El filósofo inglés Paul Grice formuló en 1975 una descripción de las máximas conversacionales, cuatro principios pragmáticos que contribuyen al éxito de cualquier intercambio comunicativo. En dicho contexto de comunicación, damos por sentado que nuestro interlocutor nos va a dar solo la información que necesitamos (máxima de cantidad), que esta será verdadera (máxima de calidad), relevante (máxima de pertinencia) y que, además, se expondrá de manera clara y ordenada (máxima de modo).
Los desdoblamientos de género gramatical rompen las máximas de cantidad y pertinencia; son artificiosos e innecesarios desde el punto de vista lingüístico. En los sustantivos que designan seres animados, el masculino genérico designa la clase sin distinción de sexos. El masculino, en este caso, es el término no marcado.
Y si, por casualidad, se encuentra en Extremadura: “Todos los ciudadanos extremeños y todas las ciudadanas extremeñas”
La RAE insiste, de momento con escaso poder de convicción, en que la actual tendencia al desdoblamiento indiscriminado del sustantivo en su forma masculina y femenina va contra el principio de economía del lenguaje y se funda en razones extralingüísticas.

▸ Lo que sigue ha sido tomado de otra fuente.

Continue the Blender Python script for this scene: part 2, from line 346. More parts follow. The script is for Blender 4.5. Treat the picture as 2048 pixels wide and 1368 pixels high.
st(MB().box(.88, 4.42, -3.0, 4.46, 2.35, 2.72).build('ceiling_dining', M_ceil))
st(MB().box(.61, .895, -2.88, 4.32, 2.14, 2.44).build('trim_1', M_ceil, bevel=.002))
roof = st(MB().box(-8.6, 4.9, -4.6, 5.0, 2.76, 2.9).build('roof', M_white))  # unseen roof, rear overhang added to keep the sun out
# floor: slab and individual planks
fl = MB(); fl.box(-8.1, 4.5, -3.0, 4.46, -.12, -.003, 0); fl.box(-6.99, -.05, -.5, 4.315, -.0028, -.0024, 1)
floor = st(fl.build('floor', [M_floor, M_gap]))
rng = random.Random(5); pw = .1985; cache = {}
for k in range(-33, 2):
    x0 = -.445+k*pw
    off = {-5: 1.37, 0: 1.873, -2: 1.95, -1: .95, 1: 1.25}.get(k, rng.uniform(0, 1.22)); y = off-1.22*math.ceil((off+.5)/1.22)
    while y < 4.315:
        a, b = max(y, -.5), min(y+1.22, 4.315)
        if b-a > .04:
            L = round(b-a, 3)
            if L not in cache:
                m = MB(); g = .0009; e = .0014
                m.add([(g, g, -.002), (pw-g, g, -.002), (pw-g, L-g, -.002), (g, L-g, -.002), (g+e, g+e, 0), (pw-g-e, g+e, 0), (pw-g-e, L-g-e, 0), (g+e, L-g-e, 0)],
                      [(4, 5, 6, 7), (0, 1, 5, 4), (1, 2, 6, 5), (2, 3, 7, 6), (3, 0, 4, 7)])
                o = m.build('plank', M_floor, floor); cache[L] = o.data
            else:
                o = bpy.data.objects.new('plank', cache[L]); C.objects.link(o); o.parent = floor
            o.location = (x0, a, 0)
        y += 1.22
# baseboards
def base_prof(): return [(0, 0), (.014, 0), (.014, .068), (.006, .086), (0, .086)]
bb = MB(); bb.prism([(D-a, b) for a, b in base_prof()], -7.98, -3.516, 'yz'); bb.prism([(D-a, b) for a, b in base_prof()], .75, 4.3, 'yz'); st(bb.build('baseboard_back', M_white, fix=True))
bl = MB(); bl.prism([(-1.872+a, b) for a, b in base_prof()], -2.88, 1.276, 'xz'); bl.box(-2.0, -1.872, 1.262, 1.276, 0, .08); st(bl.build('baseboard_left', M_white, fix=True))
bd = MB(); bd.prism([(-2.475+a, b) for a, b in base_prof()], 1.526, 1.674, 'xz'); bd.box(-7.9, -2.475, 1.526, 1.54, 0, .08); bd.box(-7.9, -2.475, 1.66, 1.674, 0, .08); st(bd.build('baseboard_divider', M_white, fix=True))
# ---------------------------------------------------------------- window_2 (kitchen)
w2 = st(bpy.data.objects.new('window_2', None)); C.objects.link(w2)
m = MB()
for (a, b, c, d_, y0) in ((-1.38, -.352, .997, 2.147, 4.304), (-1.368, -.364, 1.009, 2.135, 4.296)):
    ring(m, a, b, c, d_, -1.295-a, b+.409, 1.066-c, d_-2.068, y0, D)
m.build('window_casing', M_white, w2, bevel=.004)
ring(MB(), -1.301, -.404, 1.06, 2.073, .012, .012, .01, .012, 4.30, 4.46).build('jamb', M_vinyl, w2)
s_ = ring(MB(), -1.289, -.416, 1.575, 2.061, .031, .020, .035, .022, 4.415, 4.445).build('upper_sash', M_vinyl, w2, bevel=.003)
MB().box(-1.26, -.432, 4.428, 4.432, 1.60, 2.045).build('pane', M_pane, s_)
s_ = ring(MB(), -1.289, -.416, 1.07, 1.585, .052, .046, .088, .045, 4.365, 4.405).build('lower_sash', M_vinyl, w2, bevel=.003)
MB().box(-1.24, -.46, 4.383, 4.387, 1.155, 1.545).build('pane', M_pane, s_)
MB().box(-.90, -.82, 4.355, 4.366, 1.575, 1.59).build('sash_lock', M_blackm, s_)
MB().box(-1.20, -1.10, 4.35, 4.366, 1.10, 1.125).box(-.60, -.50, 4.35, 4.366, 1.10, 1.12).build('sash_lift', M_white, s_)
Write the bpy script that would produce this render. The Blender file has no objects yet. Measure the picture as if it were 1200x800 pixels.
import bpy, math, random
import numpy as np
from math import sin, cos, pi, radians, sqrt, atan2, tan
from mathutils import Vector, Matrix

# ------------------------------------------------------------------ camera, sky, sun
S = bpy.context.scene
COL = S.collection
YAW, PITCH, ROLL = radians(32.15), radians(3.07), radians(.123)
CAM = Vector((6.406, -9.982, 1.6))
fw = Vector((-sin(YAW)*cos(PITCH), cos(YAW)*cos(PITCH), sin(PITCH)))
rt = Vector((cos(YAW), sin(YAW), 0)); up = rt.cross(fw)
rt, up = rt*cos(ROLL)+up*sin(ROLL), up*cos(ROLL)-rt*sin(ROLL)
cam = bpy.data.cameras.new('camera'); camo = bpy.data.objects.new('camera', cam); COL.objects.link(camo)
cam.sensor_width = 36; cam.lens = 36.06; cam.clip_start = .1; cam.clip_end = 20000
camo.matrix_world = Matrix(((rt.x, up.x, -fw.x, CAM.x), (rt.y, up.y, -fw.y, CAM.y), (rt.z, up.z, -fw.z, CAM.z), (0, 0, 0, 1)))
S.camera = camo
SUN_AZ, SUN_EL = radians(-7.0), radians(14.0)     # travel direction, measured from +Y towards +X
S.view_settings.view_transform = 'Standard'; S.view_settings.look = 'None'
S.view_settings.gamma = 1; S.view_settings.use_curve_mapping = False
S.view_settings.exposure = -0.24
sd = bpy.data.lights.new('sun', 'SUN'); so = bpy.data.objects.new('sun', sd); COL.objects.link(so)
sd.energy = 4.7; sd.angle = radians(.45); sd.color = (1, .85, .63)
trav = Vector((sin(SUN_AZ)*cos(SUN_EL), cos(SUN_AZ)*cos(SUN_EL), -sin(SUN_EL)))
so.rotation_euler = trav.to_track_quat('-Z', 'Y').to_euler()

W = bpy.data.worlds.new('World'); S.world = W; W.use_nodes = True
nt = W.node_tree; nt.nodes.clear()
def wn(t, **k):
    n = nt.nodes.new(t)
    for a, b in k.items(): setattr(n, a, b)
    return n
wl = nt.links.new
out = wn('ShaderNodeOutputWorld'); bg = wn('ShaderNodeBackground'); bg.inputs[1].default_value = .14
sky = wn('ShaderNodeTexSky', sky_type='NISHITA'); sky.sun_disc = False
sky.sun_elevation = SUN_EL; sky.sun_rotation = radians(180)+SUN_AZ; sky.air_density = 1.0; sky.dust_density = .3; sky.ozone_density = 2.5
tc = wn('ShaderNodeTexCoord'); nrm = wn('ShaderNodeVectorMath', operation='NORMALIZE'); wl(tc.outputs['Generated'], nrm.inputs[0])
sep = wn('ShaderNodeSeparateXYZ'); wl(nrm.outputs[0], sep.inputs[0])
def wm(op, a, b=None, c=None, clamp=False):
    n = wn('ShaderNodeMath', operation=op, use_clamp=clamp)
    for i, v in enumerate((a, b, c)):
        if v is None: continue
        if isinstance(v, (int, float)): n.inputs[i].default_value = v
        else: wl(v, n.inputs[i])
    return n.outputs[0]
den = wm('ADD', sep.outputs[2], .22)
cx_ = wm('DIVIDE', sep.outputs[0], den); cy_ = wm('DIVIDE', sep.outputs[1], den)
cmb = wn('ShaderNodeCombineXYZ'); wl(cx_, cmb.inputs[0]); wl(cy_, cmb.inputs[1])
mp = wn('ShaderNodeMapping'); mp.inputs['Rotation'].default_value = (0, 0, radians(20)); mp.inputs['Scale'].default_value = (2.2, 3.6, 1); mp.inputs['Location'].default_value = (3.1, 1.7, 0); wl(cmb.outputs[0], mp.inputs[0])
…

Resulta en verdad desagradable ese derroche gratuito de vocablos. Imaginemos una situación mitinera como las que vivimos a diario desde hace algún tiempo. El político concienciado y progre dirá: “Todos los ciudadanos y ciudadanas…” Pero, siguiendo con su lógica, debería decir: “Todos los ciudadanos y todas las ciudadanas”. Y si, por casualidad, se encuentra en Extremadura: “Todos los ciudadanos extremeños y todas las ciudadanas extremeñas”. Y si su parlamento va dirigido al personal adulto: “Todos los ciudadanos extremeños adultos y todas las ciudadanas extremeñas adultas”.
Todo esto es delirante. Una lengua debe ser funcional y ágil. La imposición ideológica, en este asunto, conduce a una sobrecarga en la expresión que la hace tediosa.
Si para frenar esta deriva y devolverle su frescura a la lengua, bastara con cambiar la condición de término no marcado del masculino al femenino, hágase y que nos den un respiro.